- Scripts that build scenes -

((

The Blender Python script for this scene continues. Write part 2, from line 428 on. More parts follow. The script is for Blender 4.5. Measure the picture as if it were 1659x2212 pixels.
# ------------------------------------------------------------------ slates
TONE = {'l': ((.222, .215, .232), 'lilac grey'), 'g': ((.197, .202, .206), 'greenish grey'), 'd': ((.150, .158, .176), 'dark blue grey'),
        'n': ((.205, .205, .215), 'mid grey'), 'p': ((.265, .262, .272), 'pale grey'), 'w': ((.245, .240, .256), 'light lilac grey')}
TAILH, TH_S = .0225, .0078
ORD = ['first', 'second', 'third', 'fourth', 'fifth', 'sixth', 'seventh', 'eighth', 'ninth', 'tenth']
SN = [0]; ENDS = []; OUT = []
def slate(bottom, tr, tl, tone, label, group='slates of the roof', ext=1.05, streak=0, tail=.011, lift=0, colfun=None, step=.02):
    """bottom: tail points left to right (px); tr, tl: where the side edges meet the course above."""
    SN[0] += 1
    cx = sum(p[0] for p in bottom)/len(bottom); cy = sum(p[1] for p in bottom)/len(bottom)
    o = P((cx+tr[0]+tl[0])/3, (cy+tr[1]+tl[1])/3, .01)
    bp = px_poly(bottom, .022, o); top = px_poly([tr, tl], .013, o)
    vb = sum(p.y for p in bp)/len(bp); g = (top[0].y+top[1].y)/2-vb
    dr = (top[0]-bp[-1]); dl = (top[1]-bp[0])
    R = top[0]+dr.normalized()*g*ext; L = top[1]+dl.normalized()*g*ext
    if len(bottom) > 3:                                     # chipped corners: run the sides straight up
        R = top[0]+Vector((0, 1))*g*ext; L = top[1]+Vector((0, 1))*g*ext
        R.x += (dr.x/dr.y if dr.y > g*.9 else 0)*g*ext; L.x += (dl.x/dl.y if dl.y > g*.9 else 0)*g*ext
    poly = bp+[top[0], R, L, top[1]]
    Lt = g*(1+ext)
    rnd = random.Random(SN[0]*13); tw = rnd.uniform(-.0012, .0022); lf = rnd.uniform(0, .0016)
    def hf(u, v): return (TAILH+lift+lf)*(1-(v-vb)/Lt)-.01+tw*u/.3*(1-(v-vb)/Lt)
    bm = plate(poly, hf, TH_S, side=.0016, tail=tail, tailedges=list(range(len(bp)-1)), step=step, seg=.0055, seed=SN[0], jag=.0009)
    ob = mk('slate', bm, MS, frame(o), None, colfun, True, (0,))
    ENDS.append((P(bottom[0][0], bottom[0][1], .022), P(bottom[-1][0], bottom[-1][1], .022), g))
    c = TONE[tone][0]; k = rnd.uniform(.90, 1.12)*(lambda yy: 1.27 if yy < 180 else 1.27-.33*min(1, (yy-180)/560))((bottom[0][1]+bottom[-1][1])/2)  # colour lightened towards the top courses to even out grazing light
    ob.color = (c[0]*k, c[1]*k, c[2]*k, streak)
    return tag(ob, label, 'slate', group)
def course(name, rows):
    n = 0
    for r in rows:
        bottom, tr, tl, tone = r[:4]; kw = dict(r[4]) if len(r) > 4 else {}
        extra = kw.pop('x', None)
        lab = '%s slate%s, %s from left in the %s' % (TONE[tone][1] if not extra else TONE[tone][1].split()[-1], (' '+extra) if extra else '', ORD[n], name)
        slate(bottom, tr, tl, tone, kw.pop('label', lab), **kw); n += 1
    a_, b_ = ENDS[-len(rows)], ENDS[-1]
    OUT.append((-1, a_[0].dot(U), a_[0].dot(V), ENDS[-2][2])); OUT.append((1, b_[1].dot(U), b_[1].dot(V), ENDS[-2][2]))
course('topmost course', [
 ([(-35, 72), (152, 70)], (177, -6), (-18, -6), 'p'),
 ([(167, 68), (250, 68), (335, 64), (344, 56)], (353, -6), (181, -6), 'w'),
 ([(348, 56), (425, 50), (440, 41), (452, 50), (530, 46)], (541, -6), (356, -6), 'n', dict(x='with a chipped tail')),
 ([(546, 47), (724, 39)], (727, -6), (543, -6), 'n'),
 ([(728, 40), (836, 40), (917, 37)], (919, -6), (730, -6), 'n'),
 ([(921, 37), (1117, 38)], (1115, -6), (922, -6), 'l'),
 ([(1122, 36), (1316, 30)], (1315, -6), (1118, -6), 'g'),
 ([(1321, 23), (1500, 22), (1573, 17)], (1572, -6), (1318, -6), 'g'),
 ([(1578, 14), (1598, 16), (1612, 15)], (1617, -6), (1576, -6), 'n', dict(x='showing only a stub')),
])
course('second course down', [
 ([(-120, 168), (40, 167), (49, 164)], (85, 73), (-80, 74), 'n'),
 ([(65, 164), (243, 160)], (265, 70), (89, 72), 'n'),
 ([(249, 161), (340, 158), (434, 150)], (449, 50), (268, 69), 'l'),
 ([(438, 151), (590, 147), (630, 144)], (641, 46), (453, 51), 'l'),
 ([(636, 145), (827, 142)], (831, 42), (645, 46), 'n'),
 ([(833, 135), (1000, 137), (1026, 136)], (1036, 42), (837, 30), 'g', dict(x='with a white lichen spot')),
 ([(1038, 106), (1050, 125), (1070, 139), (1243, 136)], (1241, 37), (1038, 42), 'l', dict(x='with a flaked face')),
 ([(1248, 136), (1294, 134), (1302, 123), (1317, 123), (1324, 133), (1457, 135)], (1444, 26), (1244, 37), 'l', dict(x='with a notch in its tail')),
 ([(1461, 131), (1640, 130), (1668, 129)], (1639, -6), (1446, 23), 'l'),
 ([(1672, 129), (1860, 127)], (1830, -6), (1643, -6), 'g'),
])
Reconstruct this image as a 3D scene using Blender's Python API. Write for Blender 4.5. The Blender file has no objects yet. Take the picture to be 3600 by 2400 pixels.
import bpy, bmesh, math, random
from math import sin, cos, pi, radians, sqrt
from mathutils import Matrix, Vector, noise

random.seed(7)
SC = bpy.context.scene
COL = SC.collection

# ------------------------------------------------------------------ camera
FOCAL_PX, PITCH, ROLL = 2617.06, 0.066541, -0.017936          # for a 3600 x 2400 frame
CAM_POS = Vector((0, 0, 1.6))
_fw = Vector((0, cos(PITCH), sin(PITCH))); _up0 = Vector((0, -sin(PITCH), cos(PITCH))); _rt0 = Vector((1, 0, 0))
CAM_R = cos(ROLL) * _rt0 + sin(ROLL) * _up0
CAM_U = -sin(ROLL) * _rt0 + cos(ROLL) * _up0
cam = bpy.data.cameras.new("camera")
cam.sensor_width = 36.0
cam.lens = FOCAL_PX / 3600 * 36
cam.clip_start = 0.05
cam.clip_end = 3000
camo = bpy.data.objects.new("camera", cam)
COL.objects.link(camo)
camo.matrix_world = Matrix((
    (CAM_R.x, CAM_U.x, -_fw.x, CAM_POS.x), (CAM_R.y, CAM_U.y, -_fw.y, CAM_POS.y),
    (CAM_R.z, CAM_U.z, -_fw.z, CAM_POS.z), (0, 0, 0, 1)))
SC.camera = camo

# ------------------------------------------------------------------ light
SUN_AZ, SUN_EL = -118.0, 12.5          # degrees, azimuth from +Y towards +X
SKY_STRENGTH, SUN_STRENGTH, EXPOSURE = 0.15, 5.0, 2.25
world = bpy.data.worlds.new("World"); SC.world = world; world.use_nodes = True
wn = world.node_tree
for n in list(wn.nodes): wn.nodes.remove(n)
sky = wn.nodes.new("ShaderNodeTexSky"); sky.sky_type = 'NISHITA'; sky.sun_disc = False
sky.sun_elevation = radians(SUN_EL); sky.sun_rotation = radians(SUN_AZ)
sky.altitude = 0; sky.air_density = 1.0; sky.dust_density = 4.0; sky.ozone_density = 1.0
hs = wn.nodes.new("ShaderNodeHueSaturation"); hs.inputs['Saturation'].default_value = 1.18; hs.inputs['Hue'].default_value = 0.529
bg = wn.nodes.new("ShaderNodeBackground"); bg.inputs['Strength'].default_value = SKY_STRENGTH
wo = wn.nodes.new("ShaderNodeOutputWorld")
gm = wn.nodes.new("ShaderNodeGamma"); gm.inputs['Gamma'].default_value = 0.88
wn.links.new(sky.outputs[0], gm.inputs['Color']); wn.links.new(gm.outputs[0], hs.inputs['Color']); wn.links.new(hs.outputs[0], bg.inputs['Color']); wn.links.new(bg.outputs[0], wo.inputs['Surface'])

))

- AIM OF THE TASK -
Start at the line with "Reconstruct this image" and stop after the line with "SC.camera = camo". Repeat exactly the lines in that range.

- TASK ANSWER -
Reconstruct this image as a 3D scene using Blender's Python API. Write for Blender 4.5. The Blender file has no objects yet. Take the picture to be 3600 by 2400 pixels.
import bpy, bmesh, math, random
from math import sin, cos, pi, radians, sqrt
from mathutils import Matrix, Vector, noise

random.seed(7)
SC = bpy.context.scene
COL = SC.collection

# ------------------------------------------------------------------ camera
FOCAL_PX, PITCH, ROLL = 2617.06, 0.066541, -0.017936          # for a 3600 x 2400 frame
CAM_POS = Vector((0, 0, 1.6))
_fw = Vector((0, cos(PITCH), sin(PITCH))); _up0 = Vector((0, -sin(PITCH), cos(PITCH))); _rt0 = Vector((1, 0, 0))
CAM_R = cos(ROLL) * _rt0 + sin(ROLL) * _up0
CAM_U = -sin(ROLL) * _rt0 + cos(ROLL) * _up0
cam = bpy.data.cameras.new("camera")
cam.sensor_width = 36.0
cam.lens = FOCAL_PX / 3600 * 36
cam.clip_start = 0.05
cam.clip_end = 3000
camo = bpy.data.objects.new("camera", cam)
COL.objects.link(camo)
camo.matrix_world = Matrix((
    (CAM_R.x, CAM_U.x, -_fw.x, CAM_POS.x), (CAM_R.y, CAM_U.y, -_fw.y, CAM_POS.y),
    (CAM_R.z, CAM_U.z, -_fw.z, CAM_POS.z), (0, 0, 0, 1)))
SC.camera = camo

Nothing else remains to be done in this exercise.